Representatives from Union Pacific Railroad will attend a town hall meeting in Council Bluffs tomorrow night to hear about the so-called "triangle of death" being created by the alignment and traffic on some of its tracks.

The chronically blocked tracks are frustrating to residents but also potentially deadly, some residents said. Council Bluffs used to be home to eight rail companies. They've consolidated to four, but there are still 48 crossings in town and people in about 50 homes are trapped by tracks on two sides.

Andrew Whitehill, a resident of Council Bluffs, said he sees drivers every day create dangerous situations in a residential area where children are playing.

"'I can't afford to get stuck at this train,'" Whitehill said drivers are thinking. "They'll see the train coming and will then drive a few blocks down and try to speed past it to beat it, because they're not trying to get trapped in the triangle."

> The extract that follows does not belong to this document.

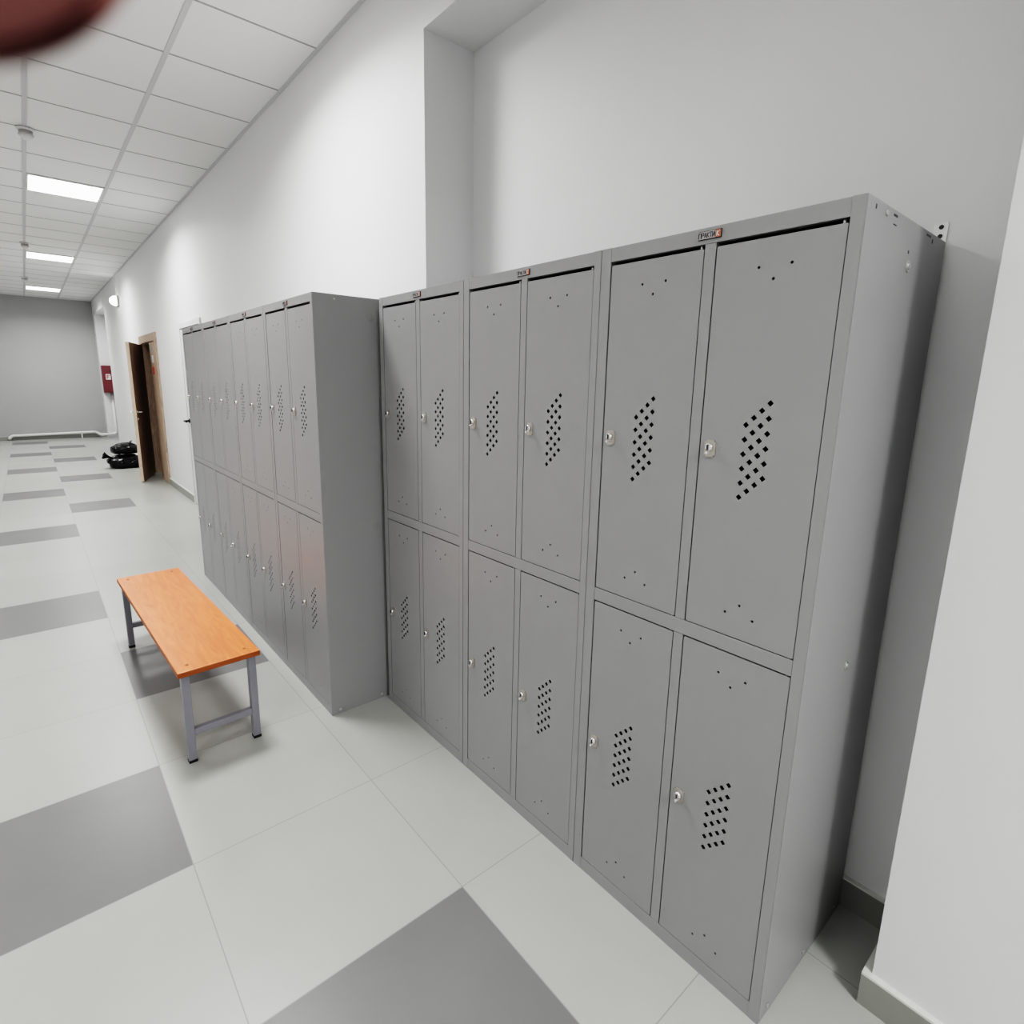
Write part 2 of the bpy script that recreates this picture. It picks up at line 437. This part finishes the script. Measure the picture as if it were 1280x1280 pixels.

It is more of an issue now because as rail carriers have consolidated, the trains making cross-country trips are longer, stretching well beyond the rail yard and onto tracks in the city, blocking crossings. The town hall is scheduled for 6:30 p.m. Tuesday in the police department building. Union Pacific has said it is committed to a fix.

Matt Walsh, mayor of Council Bluffs, said Union Pacific representatives expressed surprise over the blocked tracks when he met with them but added the company is willing to make changes, including by installing new technology.

"They can send a signal to a beacon, to alert people that the tracks are blocked," Walsh explained.

While the fix could help keep people from getting into the triangle in the first place, it does not do anything to help those who are already there. Union Pacific has told the mayor the company will schedule trains differently to avoid having both sets of tracks occupied at once and a new yard master will make sure it happens.